The very notion of republican self-governance, which has been a core tenet of Western civilization since the demise of the great monarchs of Europe, depends upon the willingness of citizens to debate and deliberate the most pressing issues of society.
Sadly, high-profile recent examples, from the tony terrain of Stanford University all the way to the raucous streets of Tel Aviv, Israel, underscore the extent to which Western societies have given up on reasoned deliberation and capitulated to mobocracy. Where this civilizational decline ultimately ends is anyone’s guess.
Earlier this month, U.S. Court of Appeals for the 5th Circuit Judge Kyle Duncan was relentlessly heckled and successfully shouted down by a frothing mob of mini-Robespierre jackals who call themselves Stanford Law School students.
The mob was simultaneously juvenile and outright vile, with one student unconscionably yelling to the esteemed jurist, “We hope your daughters get raped!”
Even more galling, “Diversity, Equity, and Inclusion” Associate Dean Tirien Steinbach finally rose up upon the judge’s plea to restore order … and, in preprepared remarks, sided with the protesters and ludicrously asked whether the “juice” (of Duncan’s planned remarks) was worth the “squeeze” of the alleged “harm” to the pampered brat students that Duncan’s mere presence caused.
(Steinbach has since been placed on administrative leave by Dean Jenny Martinez, although the culpable students have tragically escaped thus far with impunity.)
Earlier this week in Israel, Prime Minister Benjamin Netanyahu, whose conservative governing coalition has for months been pushing a set of anodyne, sorely needed, and long-overdue reforms to the unaccountable and almighty Israeli Supreme Court, agreed to pause his legislative push amidst unprecedented pushback and widespread societal meltdown.
The at-times hundreds of thousands of rioters in the streets, who blocked highways and tracked down and physically intimidated leading pro-reform legislators and even Netanyahu’s wife, had reached a debilitating fever pitch.
A disturbing number of Israel Defense Forces reservists had reneged upon their military duties. Powerful unions had successfully temporarily grounded all departing flights from Ben Gurion International Airport. Venture capitalists had pulled billions of U.S. dollars’ worth of investment out of Israel’s thriving high-tech sector. All this, despite the left-wing opposition categorically refusing to sit down and negotiate in good faith on the judicial reform legislation.
At Stanford Law School, Duncan’s struggle session resulted in a heckler’s veto outright precluding civil colloquy and the legitimate contestation of ideas. The tyranny of an emotive mob, in short, won the day.
In Israel, foes of the judicial reform rebuffed direct political engagement, preferring instead to shriek “authoritarianism!” at the top of their lungs and gin up international incitement—indeed, an attempted color revolution—against the Netanyahu government. The tyranny of an emotive mob, in short, yet again won the day (at least for now).

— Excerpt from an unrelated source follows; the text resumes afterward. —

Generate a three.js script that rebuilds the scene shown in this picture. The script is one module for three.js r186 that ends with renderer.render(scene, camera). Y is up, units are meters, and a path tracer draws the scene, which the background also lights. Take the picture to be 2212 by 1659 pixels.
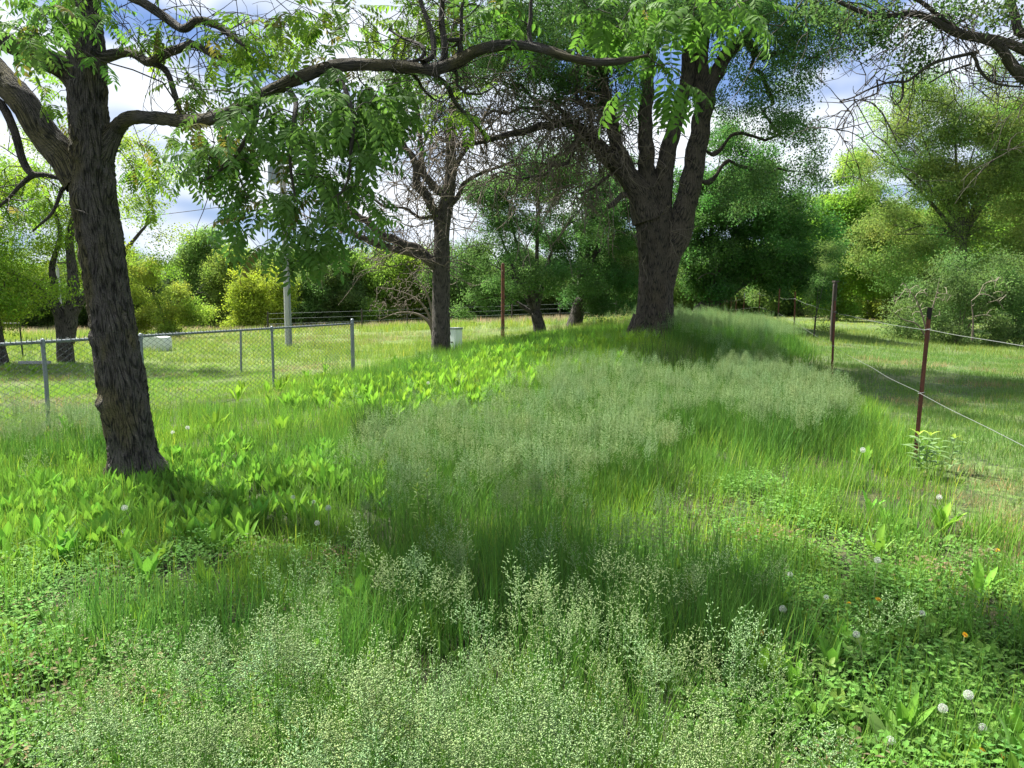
import * as THREE from 'three';
import { mergeGeometries } from 'three/addons/utils/BufferGeometryUtils.js';
import { ImprovedNoise } from 'three/addons/math/ImprovedNoise.js';

// ------------------------------------------------------------------ camera, sky, sun, exposure
const EYE = 1.6, F = 1580, CX = 1106, CY = 829.5, HORIZON = 654;
const PITCH = Math.atan((CY - HORIZON) / F), CP = Math.cos(PITCH), SP = Math.sin(PITCH);
const EXPOSURE = 5.8;
const SUN_DIR = new THREE.Vector3(-0.46, 0.82, -0.36).normalize();

const scene = new THREE.Scene();
const camera = new THREE.PerspectiveCamera(2 * Math.atan(CY / F) * 180 / Math.PI, 4 / 3, 0.05, 900);
camera.position.set(0, EYE, 0);
camera.rotation.set(-PITCH, 0, 0);
scene.add(camera);

const renderer = new THREE.WebGLRenderer({ antialias: true });
renderer.setSize(1024, 768);
renderer.toneMapping = THREE.LinearToneMapping;
renderer.toneMappingExposure = EXPOSURE;
renderer.shadowMap.enabled = true;

const noise = new ImprovedNoise();
const N3 = (x, y, z) => noise.noise(x, y, z);
function fbm(x, y, z, o = 4) { let a = 0.5, s = 0; for (let i = 0; i < o; i++) { s += a * N3(x, y, z); x *= 2.03; y *= 2.03; z *= 2.03; a *= 0.5; } return s; }
const clamp = THREE.MathUtils.clamp, lerp = THREE.MathUtils.lerp, smooth = THREE.MathUtils.smoothstep;
function RNG(seed) { let s = seed >>> 0; const f = () => { s = (s + 0x6d2b79f5) >>> 0; let t = Math.imul(s ^ (s >>> 15), 1 | s); t = (t + Math.imul(t ^ (t >>> 7), 61 | t)) ^ t; return ((t ^ (t >>> 14)) >>> 0) / 4294967296; }; f.r = (a, b) => a + (b - a) * f(); f.g = () => (f() + f() + f() - 1.5) * 1.15; return f; }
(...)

An old lawyer maxim goes: “If you have the facts on your side, pound the facts. If you have the law on your side, pound the law. If you have neither on your side, pound the table.” Left-wing activists increasingly find neither the facts nor the law on their side, but they have certainly become proficient at pounding the table.

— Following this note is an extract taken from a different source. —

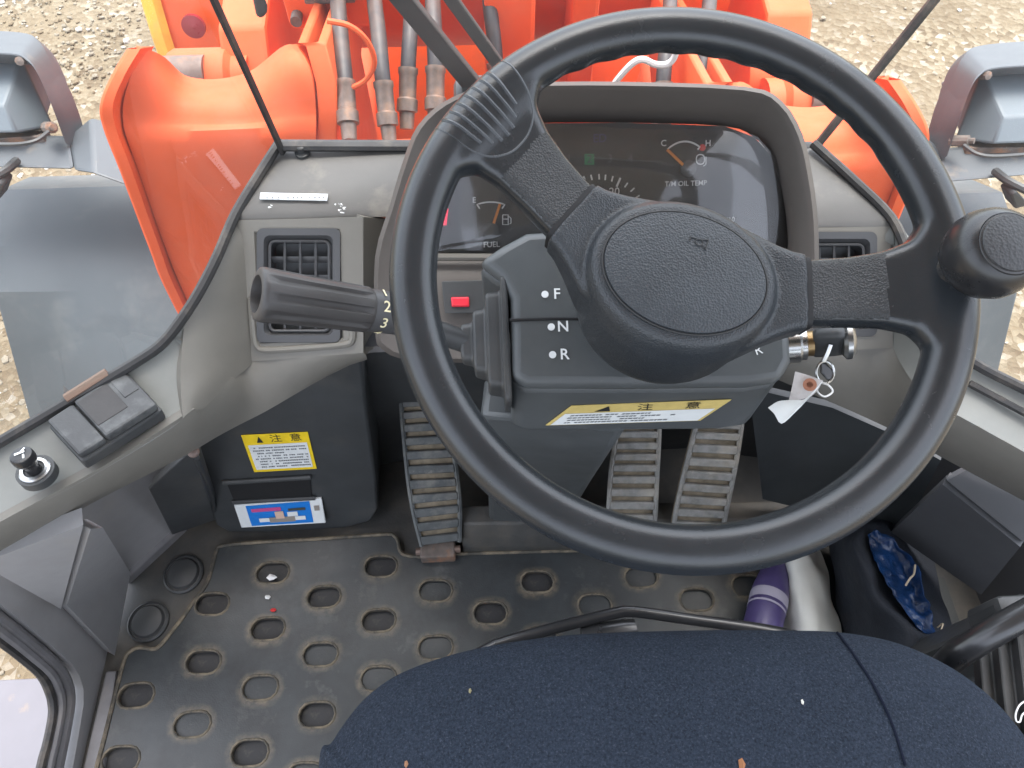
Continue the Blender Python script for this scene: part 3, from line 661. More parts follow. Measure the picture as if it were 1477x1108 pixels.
mk('left_flank', patch([[a.lerp(b, k/7)+V((0, 0, .010*math.sin(math.pi*k/7)*min(1, (a-b).length/.06))) for k in range(8)] for a, b in zip(A, B)]), M_DASH, db, solid=.010, ang=60)
mk('deck', patch([[U(402, 212, z=.563), U(574, 205, z=.563), U(640, 203, z=.563)], [U(368, 262, z=.561), U(566, 256, z=.562), U(640, 254, z=.562)], [U(345, 308, z=.557), U(525, 302, z=.558), U(640, 300, z=.55)], [U(346, 318, z=.551), U(522, 313, z=.552), U(640, 312, z=.545)]]), M_DECK, db, solid=.012, ang=60)
# pod face with an opening for the vent: frame of quads
def ringface(name, outp, inp, m, depth_pts=None, parent=db, sol=.010):
    return mk(name, loft([outp, inp], caps=False), m, parent, solid=sol, ang=50)
def vf_poly(pts, Y, push=0):
    return [VF(a, b, Y)+cF*push for a, b in pts]
outp = vf_poly([(343, 318), (435, 316), (523, 313), (524, 412), (524, 509), (445, 515), (358, 522), (350, 420)], LY)
inp = vf_poly([(366, 334), (428, 332), (490, 330), (493, 412), (496, 490), (435, 493), (375, 496), (370, 415)], LY)
ringface('pod_face', outp, inp, M_DASH)
inp2 = [p+cF*.006 for p in vf_poly([(372, 340), (428, 338), (484, 336), (487, 412), (490, 484), (435, 487), (381, 490), (376, 415)], LY)]
ringface('vent_recess', inp, inp2, M_DASH)
def vent(label_m, cent, wpx, hpx, Y, bars, seedn):
    (cx, cy) = cent
    v = mk('air_vent', loft([[VF(cx+a, cy+b, Y)+cF*h for a, b in rrect(wpx+s, hpx+s, 9)] for s, h in ((34, .006), (30, -.002), (10, -.002), (2, .004), (0, .03))], caps=False), M_DASHB, db, ang=40)
    mk('vent_back', patch([[VF(cx-wpx/2, cy-hpx/2, Y)+cF*.028, VF(cx+wpx/2, cy-hpx/2, Y)+cF*.028], [VF(cx-wpx/2, cy+hpx/2, Y)+cF*.028, VF(cx+wpx/2, cy+hpx/2, Y)+cF*.028]]), M_BLACK, v)
    for i in range(1, bars):
        x = cx-wpx/2+wpx*i/bars
        mk('vent_slat', tube([VF(x, cy-hpx/2+2, Y)+cF*.006, VF(x, cy+hpx/2-2, Y)+cF*.006], .0016, 6), M_DASHB, v)
    for i in range(1, 5):
        y = cy-hpx/2+hpx*i/5
        mk('vent_slat', tube([VF(cx-wpx/2+2, y, Y)+cF*.013, VF(cx+wpx/2-2, y, Y)+cF*.013], .0022, 6, flat=2.5), M_DASHB, v)
    mk('vent_rim', tube([VF(cx+a, cy+b, Y)+cF*.003 for a, b in rrect(wpx-4, hpx-4, 8)], .0018, 6, closed=True), M_DASHB, v)
    mk('vent_tab', tube([VF(cx-6, cy-6, Y)+cF*.006, VF(cx-6, cy-6, Y)-cF*.006], .0025, 6), M_DASH, v)
vent(None, (431, 412), 90, 134, LY, 4, 1)
mk('pod_lip', tube(cat([VF(362, 430, LY), VF(366, 482, LY), VF(371, 500, LY), VF(385, 505, LY), VF(440, 502, LY), VF(496, 497, LY), VF(508, 490, LY), VF(509, 470, LY), VF(507, 420, LY)], 4), .0042, 8), M_DASH, db)
# inner face below the fold
top = [VF(524, 509, LY), VF(445, 515, LY), VF(359, 522, LY), U(335, 543, z=.450), U(288, 584, z=.473), U(268, 597, z=.484), U(150, 672, z=.481), U(20, 742, z=.478), U(-130, 825, z=.475)]
bot = [U(522, 516, z=.385), U(448, 556, z=.385), U(386, 592, z=.383), U(345, 613, z=.382), U(310, 632, z=.381), U(262, 660, z=.38), U(140, 722, z=.38), U(0, 800, z=.38), U(-150, 885, z=.38)]
T2, B2 = cat(top, 3), cat(bot, 3)
mk('left_skirt', patch([T2, [a.lerp(b, .12)+V((.004, -.004, 0)) for a, b in zip(T2, B2)], [a.lerp(b, .55)+V((.006, -.006, 0)) for a, b in zip(T2, B2)], B2]), M_DASH, db, solid=.01, ang=60)
mk('pod_side', ([VF(524, 313, LY), VF(524, 412, LY), VF(524, 509, LY), U(522, 516, z=.385), U(575, 470, z=.40), U(590, 320, z=.53)], [(0, 1, 2, 3, 4, 5)]), M_DASH, db, solid=.01)
mk('gap_shade_sheet', patch([[U(518, 300, z=.515), U(610, 298, z=.515)], [U(518, 500, z=.40), U(610, 500, z=.40)]]), M_DASHB, db, solid=.01)  # dark sheet standing in for the shadowed gap between pod and hood
# skirt screws
for px, py, z, m in ((279, 652, .378, M_FIT), (303, 742, .03, M_CHROME)):
    c = U(px, py, z=z); mk('screw', lathe([(0, -.004), (.007, -.004), (.007, .002), (.004, .004), (0, .004)], c, CAM-c, 12), m, db)
# left deck details
c = U(437, 222, z=.563); mk('defroster_screw', lathe([(0, -.002), (.009, -.002), (.009, .004), (.005, .005), (.005, .012), (.0035, .013), (0, .013)], c, (0, -.1, 1), 14), M_BLACK, db)
lp = mk('label_tape', prism([U(376, 279, z=.5625), U(473, 281, z=.5625), U(472, 290, z=.5618), U(375, 288, z=.5618)], (0, 0, .0012)), M_PAPER, db, label='white embossed label tape on the left deck')
gs = []
rnd = random.Random(5)
x = 384
while x < 466:
    wv = rnd.uniform(1.2, 3); gs.append(([U(x, 283.5, z=.5642), U(x+wv, 283.6, z=.5642), U(x+wv, 286.4, z=.5640), U(x, 286.4, z=.5640)], [(0, 1, 2, 3)])); x += wv+rnd.uniform(3, 6)
mk('print', join(*gs), M_INK2, lp)
gs = []
for cx, cy in ((487, 292), (492, 296), (489, 303), (495, 304), (391, 296)):
    for k in range(3):
        a, b = cx+rnd.uniform(-5, 5), cy+rnd.uniform(-3, 3); gs.append(([U(a, b, z=.5625), U(a+rnd.uniform(2, 6), b+rnd.uniform(-1, 2), z=.5625), U(a+2, b+2, z=.5625)], [(0, 1, 2)]))
mk('paint_chip', join(*gs), M_WHITE, db)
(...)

There is nothing good that can possibly come from a civilization that, far from merely recognizing reason as “the slave of the passions,” as per Scottish Enlightenment philosopher David Hume, completely sacrifices any semblance of reason and civil discourse at the altar of wokeness and the crass flexing of raw power.
The rot that we see unfolding, from Palo Alto to Tel Aviv and innumerable places in between, represents the triumph of animalistic, reflexive emotionalism over the distinctly human capacity to engage in logical deliberation in pursuit of that most anachronistic of concepts, the very invocation of which hearkens back to a bygone era: truth.
Mobocracy, which James Madison warned against in Federalist No. 10 and which Abraham Lincoln so powerfully decried in his 1838 Lyceum Address, was supposed to be a thing of the past—not truth.
In fairness to Stanford Law School, Martinez’s post-incident letter was generally sound and even admirable, with the notable exception of its cowardly reluctance to punish the underlying student miscreants. And over in Israel, it remains to be seen what kind of compromise Netanyahu might still be able to negotiate with the opposition during this legislative pause.
Indeed, Western civilization may still have some fight left in it. But it is difficult to escape the conclusion that the prospects at the moment appear pretty bleak.